New department of education member unsurprisingly unfit

Education Secretary Betsy DeVos speaks about campus sexual assault and enforcement of Title IX, the federal law that bars discrimination in education on the basis of gender, Thursday, Sept. 7, 2017, at George Mason University Arlington, Va., campus. (AP Photo/Jacquelyn Martin)

Betsy DeVos, the current Secretary of Education, made headlines when first elected for being totally unfit and unqualified for the job. Since then, though, she has managed to neatly slip under the radar and avoid too much media attention. However, this past week with the shadow of President Trump’s decision to repeal DACA still looming, DeVos, along with Trump’s administration, was quietly making other changes that could greatly affect the higher-education system in the United States.

While no official statement or decision has been released yet, DeVos and Trump have tapped Julian Schmoke Jr. as the new director to head the Education Department’s Student Aid Enforcement Unit. This relatively new unit was established by former President Obama in 2016 in order to “protect students and taxpayers through investigating and responding to allegations of illegal activity throughout higher education institutions.” The department itself is made up of four divisions, the Investigations Group, Borrower Defense Group, Administrative Actions and Appeals Service Group, and the Clery Group, each tasked with their own job intended to make the entire unit run smoothly and productively.

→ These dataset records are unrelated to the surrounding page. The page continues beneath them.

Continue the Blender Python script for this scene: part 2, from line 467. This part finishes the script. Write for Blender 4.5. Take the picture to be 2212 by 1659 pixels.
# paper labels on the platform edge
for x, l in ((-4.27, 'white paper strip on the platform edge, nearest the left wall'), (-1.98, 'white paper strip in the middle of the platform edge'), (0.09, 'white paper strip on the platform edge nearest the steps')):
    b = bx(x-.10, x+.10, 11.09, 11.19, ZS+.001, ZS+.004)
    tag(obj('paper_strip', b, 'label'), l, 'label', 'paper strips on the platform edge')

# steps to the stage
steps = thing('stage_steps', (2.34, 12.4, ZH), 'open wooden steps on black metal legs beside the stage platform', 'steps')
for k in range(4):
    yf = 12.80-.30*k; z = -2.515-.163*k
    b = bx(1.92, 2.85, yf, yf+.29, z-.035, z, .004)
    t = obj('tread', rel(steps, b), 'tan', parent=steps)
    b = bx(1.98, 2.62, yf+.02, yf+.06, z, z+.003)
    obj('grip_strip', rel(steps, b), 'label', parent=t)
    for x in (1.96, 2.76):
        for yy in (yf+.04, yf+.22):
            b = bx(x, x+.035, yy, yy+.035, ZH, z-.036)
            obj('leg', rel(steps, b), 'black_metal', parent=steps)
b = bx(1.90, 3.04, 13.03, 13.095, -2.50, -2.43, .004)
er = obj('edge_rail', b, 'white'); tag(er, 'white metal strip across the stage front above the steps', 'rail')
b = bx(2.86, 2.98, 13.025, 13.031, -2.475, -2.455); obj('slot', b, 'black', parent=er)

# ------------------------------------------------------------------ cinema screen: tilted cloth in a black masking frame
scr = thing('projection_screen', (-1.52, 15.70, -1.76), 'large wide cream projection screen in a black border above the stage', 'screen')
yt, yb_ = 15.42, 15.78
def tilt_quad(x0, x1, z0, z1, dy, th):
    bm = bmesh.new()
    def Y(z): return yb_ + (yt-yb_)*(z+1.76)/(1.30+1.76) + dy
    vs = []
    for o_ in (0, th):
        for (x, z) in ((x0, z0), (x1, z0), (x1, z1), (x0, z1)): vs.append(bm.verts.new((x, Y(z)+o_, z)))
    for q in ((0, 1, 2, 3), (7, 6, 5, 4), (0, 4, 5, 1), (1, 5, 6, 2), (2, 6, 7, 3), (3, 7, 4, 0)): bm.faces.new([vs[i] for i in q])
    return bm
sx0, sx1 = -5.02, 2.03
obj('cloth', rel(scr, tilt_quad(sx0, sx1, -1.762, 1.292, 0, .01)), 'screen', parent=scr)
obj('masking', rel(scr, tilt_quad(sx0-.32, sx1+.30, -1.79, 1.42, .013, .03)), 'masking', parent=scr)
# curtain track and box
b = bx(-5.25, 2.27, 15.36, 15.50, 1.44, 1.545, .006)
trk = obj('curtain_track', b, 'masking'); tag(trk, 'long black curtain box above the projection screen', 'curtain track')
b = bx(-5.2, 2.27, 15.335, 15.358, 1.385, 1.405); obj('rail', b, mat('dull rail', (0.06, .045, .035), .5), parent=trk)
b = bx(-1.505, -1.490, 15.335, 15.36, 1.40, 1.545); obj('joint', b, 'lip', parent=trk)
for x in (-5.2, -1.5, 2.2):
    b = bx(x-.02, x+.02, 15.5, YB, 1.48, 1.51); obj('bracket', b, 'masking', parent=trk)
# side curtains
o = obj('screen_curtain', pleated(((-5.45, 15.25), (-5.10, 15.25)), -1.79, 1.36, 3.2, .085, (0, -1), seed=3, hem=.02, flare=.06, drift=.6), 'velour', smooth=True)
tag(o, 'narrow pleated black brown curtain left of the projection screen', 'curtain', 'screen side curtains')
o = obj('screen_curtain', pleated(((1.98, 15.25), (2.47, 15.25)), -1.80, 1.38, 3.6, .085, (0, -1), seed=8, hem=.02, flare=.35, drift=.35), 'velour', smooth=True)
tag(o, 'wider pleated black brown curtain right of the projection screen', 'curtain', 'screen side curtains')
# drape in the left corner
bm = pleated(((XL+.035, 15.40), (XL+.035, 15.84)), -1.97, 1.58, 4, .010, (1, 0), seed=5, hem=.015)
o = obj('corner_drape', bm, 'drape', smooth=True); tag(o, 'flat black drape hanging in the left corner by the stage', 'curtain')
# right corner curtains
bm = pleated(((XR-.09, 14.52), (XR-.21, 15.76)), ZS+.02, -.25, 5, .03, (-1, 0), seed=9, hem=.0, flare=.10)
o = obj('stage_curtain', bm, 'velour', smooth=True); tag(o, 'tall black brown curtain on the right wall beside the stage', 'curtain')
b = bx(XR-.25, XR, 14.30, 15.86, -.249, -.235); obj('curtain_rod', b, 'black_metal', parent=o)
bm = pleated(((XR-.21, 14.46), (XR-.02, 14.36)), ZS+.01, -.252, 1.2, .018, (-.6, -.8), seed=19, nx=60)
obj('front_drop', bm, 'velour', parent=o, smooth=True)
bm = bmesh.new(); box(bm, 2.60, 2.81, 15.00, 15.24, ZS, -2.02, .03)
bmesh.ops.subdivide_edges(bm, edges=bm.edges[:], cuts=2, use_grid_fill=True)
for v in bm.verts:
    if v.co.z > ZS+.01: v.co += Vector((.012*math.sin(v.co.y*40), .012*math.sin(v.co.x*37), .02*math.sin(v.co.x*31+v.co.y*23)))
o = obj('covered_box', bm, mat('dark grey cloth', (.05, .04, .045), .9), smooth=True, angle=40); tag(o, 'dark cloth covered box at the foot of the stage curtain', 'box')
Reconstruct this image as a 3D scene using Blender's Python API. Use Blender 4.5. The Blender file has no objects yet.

As this unit is relatively new, the upcoming years are crucial to its development as a part of our government, and will create the beginnings of a legacy within the department. For this reason, it is imperative that the new director of the department be experienced and qualified in this field. Julian Schmoke Jr. is most definitely experienced in the fields of higher education and dealing with misconduct within universities. However, Schmoke’s experience unfortunately lies on the side that this unit is tasked to oppose.

Schmoke’s background in higher education stems mostly from his time as an associate dean at DeVry University. DeVry University is a for-profit college originally founded in 1931 in Illinois. Since then, DeVry has become a nationwide university with locations in various states around the country, and currently enrolls about 80,000 students both in online and in-person classes.

However, while this all sounds very impressive and promising, DeVry University has recently settled a 100 million dollar lawsuit with the Federal Trade Commission regarding claims that they “misled prospective students.” This lawsuit alleged that even up to nine years ago, DeVry University was advertising false employment statistics as an incentive to get prospective students to enroll in the university.

This type of deceit is exactly what the Student Aid Enforcement Unit is supposed to be protecting against. The job of the department, as the name suggests, is to assist students who have been subject to violations or illegal actions by a higher education institution. The idea that our leaders want to allow the director of this department, which is supposed to be committed to fairness and justice for students, to be a man associated with these fraudulent activities seems outrageously counter-intuitive.

While Schmoke is without a doubt associated with DeVry University and the allegations against it, he is not necessarily the one to blame for the fraud. Schmoke was an associate dean at the college from 2008 until 2012, which clearly falls within the time frame that the university was said to be advertising false information. However, he is not actually mentioned in any of the paperwork or lawsuits regarding the claims, and has not been directly linked to the settlement. This, of course, does not mean that the Department of Education’s statement claiming Schmoke to have a rich history in higher education and to have “ensured the delivery of a quality education to students [at DeVry University]” is totally accurate either. As an associate dean at DeVry, it is very hard to believe that Schmoke did not in some capacity know of the wrongdoings at the university.

Schmoke’s impending appointment as the director of the Student Aid Enforcement Unit comes with many open-ended questions for educators, politicians and students alike. While it is unclear how this decision will affect a department that has barely had time to grow to begin with, it is apparent that the selection has infuriated other leaders. Senator Richard Durbin, of Illinois, took to twitter to air his grievances about the decision, saying it was “like the fox guarding the hen house.”

While Schmoke may have more qualifications than others, he represents everything that the Student Aid Enforcement Unit is supposed to oppose. With Trump and his administration choosing new leaders every day, Julian Schmoke Jr. is just the most recent appointee that is wrong for the position they’ve been given.